* begin Recorded information *

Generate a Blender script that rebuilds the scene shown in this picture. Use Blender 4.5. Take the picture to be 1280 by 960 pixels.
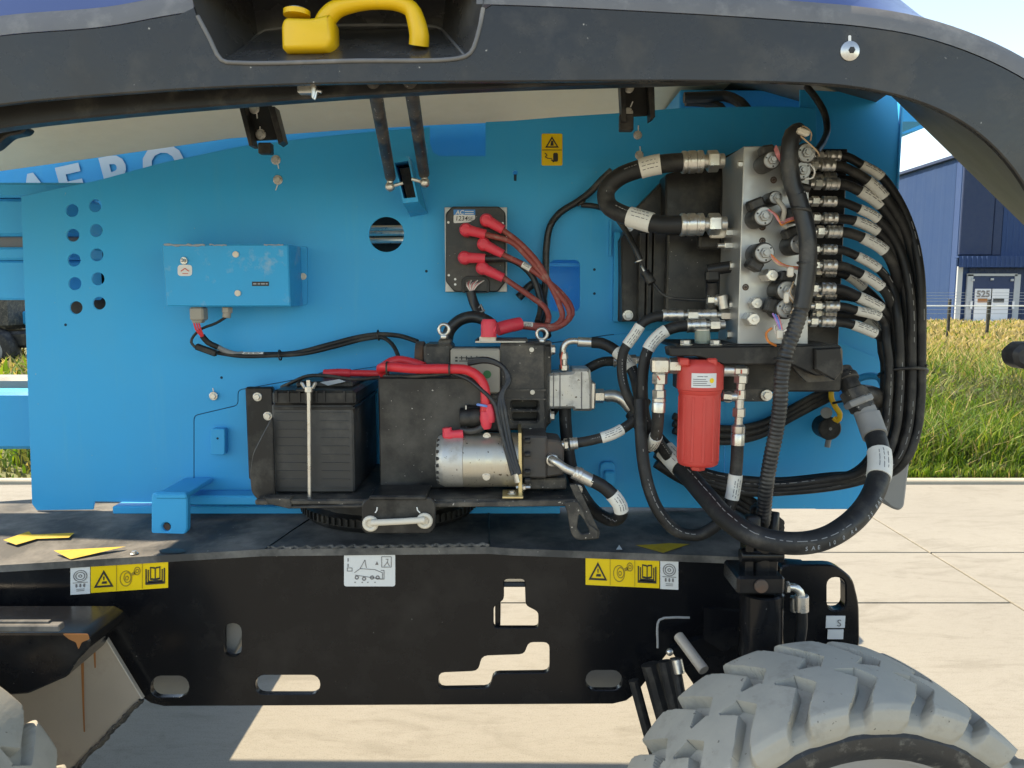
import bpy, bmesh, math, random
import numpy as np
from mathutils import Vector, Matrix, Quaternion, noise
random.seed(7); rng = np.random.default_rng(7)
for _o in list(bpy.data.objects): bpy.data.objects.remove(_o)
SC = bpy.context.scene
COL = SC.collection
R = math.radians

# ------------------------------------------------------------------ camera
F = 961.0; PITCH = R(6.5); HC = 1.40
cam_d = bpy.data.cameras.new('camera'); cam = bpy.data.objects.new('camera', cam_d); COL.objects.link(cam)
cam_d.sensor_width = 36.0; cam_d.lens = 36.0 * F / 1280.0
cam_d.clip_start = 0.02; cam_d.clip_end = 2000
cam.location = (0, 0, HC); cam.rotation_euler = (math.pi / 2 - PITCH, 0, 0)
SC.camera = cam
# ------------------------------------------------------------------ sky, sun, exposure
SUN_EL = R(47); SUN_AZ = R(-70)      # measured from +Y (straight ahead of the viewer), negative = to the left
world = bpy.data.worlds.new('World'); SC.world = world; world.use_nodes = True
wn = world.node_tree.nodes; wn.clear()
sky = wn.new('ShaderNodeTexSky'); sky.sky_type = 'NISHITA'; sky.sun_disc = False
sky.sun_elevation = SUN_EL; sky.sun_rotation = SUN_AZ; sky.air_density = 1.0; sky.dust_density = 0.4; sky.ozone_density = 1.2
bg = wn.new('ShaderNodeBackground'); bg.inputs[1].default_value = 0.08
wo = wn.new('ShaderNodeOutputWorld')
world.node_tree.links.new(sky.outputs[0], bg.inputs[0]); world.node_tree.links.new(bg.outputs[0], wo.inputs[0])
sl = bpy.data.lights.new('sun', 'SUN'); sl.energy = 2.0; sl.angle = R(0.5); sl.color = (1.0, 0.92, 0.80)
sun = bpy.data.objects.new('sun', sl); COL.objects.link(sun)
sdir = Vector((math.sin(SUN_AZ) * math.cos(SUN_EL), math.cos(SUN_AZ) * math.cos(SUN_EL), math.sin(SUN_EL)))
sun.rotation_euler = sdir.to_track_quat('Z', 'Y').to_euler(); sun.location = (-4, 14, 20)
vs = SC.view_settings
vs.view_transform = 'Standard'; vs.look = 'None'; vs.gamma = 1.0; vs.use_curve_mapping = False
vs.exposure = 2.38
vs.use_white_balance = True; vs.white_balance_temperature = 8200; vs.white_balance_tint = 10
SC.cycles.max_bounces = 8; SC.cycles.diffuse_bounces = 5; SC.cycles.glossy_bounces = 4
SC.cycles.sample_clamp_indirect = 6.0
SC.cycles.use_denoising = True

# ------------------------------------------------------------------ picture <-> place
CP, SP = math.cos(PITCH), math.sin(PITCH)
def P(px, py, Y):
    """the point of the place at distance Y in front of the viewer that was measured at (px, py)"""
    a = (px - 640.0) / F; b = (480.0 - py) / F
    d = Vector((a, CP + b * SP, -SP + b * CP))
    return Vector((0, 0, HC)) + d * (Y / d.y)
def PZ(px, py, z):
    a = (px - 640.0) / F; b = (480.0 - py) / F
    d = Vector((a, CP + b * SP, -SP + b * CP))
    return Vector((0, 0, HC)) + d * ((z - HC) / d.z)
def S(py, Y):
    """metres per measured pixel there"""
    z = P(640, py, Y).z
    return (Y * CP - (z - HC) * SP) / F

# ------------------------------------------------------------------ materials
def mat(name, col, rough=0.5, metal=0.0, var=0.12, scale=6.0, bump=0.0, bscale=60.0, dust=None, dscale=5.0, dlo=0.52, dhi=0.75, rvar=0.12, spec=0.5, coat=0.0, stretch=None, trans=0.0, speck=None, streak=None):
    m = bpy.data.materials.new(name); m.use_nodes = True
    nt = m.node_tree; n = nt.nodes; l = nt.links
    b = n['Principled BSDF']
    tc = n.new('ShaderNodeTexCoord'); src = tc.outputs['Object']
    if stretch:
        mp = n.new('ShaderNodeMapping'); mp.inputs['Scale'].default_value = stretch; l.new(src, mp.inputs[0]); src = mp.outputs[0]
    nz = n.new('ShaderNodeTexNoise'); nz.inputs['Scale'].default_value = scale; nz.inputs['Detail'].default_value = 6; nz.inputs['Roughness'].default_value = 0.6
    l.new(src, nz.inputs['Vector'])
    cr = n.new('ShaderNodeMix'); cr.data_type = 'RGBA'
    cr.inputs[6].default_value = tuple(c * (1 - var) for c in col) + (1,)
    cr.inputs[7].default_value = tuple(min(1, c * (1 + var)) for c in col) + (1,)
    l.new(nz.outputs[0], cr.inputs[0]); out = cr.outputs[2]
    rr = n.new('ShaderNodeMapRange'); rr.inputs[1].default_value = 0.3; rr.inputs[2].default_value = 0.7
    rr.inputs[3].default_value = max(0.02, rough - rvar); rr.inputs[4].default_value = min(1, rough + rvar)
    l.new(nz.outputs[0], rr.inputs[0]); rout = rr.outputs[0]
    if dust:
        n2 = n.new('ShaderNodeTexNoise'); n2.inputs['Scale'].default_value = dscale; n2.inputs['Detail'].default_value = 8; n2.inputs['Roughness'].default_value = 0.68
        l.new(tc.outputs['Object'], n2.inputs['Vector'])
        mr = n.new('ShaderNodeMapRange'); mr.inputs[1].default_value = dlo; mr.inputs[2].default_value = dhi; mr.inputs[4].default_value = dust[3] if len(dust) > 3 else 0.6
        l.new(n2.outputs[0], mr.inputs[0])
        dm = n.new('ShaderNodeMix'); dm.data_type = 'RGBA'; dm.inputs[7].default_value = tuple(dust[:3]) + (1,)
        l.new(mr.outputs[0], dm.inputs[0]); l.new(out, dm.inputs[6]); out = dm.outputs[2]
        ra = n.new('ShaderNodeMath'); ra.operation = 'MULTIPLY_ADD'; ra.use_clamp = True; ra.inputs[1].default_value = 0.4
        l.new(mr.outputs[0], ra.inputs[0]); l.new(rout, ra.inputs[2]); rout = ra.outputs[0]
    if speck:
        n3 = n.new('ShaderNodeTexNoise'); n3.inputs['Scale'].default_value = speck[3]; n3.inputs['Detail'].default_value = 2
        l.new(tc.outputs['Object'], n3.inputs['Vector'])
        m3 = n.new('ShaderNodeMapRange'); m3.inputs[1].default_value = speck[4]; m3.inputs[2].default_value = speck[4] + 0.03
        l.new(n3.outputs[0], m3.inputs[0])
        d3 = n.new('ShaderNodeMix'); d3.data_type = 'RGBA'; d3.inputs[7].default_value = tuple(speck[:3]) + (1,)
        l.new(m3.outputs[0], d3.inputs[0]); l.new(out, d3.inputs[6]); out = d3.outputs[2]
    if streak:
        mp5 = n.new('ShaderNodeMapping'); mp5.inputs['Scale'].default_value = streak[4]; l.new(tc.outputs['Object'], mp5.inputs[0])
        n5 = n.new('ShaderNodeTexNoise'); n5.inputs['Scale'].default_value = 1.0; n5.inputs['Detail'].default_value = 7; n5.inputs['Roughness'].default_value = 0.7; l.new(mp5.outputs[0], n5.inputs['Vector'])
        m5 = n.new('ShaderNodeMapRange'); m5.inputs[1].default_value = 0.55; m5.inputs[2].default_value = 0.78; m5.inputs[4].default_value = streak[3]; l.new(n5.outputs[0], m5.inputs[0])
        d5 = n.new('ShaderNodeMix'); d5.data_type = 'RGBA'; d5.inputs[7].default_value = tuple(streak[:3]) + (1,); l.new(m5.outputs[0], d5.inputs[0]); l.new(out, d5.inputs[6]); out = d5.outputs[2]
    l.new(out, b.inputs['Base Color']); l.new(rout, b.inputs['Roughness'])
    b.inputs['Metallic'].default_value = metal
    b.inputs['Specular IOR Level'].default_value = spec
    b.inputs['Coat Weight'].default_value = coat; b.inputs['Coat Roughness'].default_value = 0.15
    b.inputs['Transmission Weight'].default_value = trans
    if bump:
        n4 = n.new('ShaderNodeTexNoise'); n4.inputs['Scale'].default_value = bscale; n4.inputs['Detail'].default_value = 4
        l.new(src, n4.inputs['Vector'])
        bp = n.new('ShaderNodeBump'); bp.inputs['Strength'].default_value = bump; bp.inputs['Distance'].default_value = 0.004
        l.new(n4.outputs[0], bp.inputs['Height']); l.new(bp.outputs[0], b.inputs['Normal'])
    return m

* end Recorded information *

▶ [Given instruction] Print the data above verbatim from the first line through the line holding "R = math.radians", leaving every picture out.

▶ [Response to this task]
Generate a Blender script that rebuilds the scene shown in this picture. Use Blender 4.5. Take the picture to be 1280 by 960 pixels.
import bpy, bmesh, math, random
import numpy as np
from mathutils import Vector, Matrix, Quaternion, noise
random.seed(7); rng = np.random.default_rng(7)
for _o in list(bpy.data.objects): bpy.data.objects.remove(_o)
SC = bpy.context.scene
COL = SC.collection
R = math.radians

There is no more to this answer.